Thursday, February 12, 2009


(Note: This week's Star Courier column is on a variety of local events and probably not of much interest to remote readers. So, here's an older column from the archives posted here by request.)

My mother loved fall.  She loved the change of seasons, "sweater weather" and the sudden burst of color on the flat, green landscape of Illinois.  But I think, most of all, she loved the yearly affirmation of the quiet romance that existed between her and my father.
"Let's go for a ride," she'd say. And they would. My father, probably dreaming of some couch time after a six-day week at the family store, would leave the remains of his Sunday dinner. He'd leave his beloved arm chair, the Chicago Bears, his garden and all his Sunday leisure dreams, and off they'd go on a search for the one thing that meant fall more than colored leaves, pumpkin patches and southbound geese: Bittersweet.
Those rides took them to and through the cornfields and red oak groves and muddy, cat-tailed shores of hidden farm ponds. Those rides went past used-car lots, 'round small-town squares and across ancient, creaking one-lane bridges.

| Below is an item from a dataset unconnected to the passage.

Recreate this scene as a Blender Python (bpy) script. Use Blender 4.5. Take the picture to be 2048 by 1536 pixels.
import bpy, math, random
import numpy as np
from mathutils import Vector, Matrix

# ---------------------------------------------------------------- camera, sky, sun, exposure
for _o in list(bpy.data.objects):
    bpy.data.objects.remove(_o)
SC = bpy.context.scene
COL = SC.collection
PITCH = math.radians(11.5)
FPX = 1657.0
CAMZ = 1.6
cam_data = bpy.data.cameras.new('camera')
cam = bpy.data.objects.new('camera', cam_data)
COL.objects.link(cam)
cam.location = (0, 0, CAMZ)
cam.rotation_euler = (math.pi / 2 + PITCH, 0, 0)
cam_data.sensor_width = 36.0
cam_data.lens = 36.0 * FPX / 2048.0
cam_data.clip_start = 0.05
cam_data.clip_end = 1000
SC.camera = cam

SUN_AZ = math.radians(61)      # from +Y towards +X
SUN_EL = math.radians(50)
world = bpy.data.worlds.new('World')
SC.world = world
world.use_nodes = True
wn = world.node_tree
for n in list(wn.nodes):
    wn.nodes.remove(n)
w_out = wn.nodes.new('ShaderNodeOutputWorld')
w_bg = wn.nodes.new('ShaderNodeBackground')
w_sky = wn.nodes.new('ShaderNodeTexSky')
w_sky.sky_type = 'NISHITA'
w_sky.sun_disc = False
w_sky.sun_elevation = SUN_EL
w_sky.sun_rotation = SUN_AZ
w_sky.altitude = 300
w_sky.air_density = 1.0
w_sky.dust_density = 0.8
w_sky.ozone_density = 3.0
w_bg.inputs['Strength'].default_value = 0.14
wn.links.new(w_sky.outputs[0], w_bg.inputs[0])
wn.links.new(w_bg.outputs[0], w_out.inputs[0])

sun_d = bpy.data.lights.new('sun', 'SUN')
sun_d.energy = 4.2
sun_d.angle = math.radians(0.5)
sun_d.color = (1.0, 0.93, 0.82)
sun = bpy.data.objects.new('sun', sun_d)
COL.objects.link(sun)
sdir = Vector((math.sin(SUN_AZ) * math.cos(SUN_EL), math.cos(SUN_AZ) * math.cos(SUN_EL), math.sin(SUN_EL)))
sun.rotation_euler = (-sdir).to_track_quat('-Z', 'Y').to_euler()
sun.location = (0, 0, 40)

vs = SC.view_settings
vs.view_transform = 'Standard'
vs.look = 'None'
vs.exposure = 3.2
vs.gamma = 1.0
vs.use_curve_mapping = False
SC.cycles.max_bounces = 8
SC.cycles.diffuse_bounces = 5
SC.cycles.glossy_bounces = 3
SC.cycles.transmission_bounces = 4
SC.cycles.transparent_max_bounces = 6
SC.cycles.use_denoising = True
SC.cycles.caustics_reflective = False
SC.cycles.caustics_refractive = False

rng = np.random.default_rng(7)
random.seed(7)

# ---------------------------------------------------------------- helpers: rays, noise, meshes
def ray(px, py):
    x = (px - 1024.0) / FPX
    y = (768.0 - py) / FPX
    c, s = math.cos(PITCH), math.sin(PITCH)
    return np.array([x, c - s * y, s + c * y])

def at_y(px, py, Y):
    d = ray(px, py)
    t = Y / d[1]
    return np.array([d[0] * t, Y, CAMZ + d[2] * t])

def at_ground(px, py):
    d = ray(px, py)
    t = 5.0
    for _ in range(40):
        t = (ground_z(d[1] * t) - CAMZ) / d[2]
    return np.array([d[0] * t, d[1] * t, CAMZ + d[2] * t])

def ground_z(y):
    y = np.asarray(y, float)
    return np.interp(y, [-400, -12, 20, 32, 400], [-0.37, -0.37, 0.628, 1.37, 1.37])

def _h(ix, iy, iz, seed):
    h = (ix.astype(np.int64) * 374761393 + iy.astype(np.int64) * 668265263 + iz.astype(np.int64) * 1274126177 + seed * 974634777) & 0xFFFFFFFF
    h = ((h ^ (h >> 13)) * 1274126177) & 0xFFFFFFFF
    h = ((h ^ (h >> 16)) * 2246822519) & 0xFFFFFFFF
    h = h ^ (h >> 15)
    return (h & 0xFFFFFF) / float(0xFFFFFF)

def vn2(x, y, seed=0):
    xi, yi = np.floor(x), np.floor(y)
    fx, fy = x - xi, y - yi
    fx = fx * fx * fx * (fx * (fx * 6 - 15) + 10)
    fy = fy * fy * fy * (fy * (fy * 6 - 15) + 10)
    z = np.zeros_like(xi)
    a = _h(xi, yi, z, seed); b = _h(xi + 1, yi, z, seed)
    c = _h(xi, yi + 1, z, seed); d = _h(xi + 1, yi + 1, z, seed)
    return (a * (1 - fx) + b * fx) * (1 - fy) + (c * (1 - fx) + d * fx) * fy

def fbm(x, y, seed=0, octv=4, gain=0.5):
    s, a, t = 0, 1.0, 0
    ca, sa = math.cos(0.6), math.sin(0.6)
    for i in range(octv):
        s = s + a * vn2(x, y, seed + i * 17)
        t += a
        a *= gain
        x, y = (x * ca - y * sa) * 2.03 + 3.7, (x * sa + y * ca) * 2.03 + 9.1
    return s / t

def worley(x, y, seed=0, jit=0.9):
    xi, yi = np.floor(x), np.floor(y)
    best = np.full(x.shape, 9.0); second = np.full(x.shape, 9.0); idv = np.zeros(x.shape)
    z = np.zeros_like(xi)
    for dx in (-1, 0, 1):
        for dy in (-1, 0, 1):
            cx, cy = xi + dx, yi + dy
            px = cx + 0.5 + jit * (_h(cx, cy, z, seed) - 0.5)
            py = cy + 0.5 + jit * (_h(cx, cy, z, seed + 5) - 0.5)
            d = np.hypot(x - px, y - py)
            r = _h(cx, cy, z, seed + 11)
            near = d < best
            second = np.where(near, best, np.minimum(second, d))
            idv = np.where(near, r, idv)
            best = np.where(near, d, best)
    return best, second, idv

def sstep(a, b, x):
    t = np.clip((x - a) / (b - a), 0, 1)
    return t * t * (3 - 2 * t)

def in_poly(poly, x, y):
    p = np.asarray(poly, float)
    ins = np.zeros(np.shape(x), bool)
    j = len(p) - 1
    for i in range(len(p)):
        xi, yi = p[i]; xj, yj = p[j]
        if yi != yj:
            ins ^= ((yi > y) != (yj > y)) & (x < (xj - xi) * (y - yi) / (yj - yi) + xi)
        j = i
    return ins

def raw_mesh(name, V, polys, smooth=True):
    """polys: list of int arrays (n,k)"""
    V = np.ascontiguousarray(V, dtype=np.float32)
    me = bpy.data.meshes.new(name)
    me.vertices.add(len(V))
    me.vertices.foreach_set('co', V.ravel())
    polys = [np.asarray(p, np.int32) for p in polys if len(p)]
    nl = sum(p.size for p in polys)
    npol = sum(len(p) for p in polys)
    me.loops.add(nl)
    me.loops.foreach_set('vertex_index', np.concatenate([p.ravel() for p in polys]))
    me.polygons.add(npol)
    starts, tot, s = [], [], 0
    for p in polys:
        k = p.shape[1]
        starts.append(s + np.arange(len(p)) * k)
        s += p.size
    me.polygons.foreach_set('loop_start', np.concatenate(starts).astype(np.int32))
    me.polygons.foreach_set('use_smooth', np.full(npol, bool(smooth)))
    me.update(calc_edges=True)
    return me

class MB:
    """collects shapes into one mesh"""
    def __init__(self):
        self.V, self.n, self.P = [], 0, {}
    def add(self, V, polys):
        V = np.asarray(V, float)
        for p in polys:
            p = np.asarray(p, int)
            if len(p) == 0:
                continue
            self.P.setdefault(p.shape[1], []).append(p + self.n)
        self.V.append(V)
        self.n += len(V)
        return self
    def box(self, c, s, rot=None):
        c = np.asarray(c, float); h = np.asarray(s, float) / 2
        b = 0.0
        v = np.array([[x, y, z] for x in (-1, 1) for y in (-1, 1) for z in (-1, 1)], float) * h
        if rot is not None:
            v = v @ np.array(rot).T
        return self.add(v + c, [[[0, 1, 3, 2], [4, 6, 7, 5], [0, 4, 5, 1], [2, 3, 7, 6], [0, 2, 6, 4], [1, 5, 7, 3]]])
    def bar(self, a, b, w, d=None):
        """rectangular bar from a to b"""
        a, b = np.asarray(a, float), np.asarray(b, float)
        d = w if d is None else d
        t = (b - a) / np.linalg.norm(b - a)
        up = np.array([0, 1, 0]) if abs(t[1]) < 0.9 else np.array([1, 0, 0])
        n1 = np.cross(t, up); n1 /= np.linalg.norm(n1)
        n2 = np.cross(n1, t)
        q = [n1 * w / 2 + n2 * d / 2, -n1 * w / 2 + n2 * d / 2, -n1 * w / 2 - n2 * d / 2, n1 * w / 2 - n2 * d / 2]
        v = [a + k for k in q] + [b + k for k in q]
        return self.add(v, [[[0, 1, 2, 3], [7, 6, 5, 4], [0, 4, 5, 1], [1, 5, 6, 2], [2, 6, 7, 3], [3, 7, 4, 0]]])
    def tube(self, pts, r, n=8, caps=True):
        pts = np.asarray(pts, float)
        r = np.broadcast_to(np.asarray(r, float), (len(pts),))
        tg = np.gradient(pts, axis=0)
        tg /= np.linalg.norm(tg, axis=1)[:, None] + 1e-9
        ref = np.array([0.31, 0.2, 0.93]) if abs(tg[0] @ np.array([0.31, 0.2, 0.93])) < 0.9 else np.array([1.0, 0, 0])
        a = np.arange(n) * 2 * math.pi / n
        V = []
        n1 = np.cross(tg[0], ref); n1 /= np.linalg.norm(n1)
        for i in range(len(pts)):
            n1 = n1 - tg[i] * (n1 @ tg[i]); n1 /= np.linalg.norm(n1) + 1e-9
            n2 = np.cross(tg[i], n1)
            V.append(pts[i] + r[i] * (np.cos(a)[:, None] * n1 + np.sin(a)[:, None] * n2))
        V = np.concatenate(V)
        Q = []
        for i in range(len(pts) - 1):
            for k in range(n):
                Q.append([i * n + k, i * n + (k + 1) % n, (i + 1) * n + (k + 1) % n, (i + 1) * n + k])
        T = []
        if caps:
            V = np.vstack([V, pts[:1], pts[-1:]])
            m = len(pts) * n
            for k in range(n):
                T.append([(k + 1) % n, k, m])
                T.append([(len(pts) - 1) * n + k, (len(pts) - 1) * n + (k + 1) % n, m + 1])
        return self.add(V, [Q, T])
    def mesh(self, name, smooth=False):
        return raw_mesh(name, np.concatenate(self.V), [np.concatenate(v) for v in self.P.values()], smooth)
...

They wanted to do something…and to do nothing. So they'd ride, and look around, and look for their own precious sign of the season.
"Look, I think I see some," my mother would say. My father would dutifully stop the car, pulling to the side of some deep-ditched country road. Sometimes, she'd be wrong, fooled by another kind of red-colored berry. But, on those most jubilant of occasions, she'd be right and, springing from the car like a girl, she'd plunge into the underbrush to claim her prize.
I think she loved bittersweet because it was hard to find and beautiful and a reason to be out and about with my father on an autumn day. And I think she just loved the name and the way it reminded her of love and dreams and memories and life itself. 
Bitter. Sweet. 
Every year they'd try to remember the good spots where those red-orange beauties had burst forth before. More often than not, they'd fail to find those out-of-the-way places and the search would continue.
She would bring the little red-orange berries, bursting from their pods, home to rest on the mantle and on the windowsill above the kitchen sink. Home to brighten the soon-to-come gloomy days of late autumn and early winter. After a while, they'd disappear, to be replaced by Christmas greens. I never knew what became of them, whether they were thrown away or tucked away in a special hiding place.
When my mother died, it did not seem to me to be, as they say, "a blessing."  She was much too young. I was, too.
We buried her on a cold early-spring day.  I stood by her casket in confused misery, waiting for what would happen next.  My brother stepped up to me.  He was holding something gently in his hand.
"Here, give this to mom."
It was bittersweet.
I don't know where he found those delicate berries. It was spring, so they were entirely out of season. But, there they were.  Tiny, red-orange berries that looked like they had just been plucked from the thorny underbrush.
Were they hers, discovered in that special place? Where--and how--had he found them?
I never knew. I never asked. 
I laid them there. 
And I knew a season had surely ended.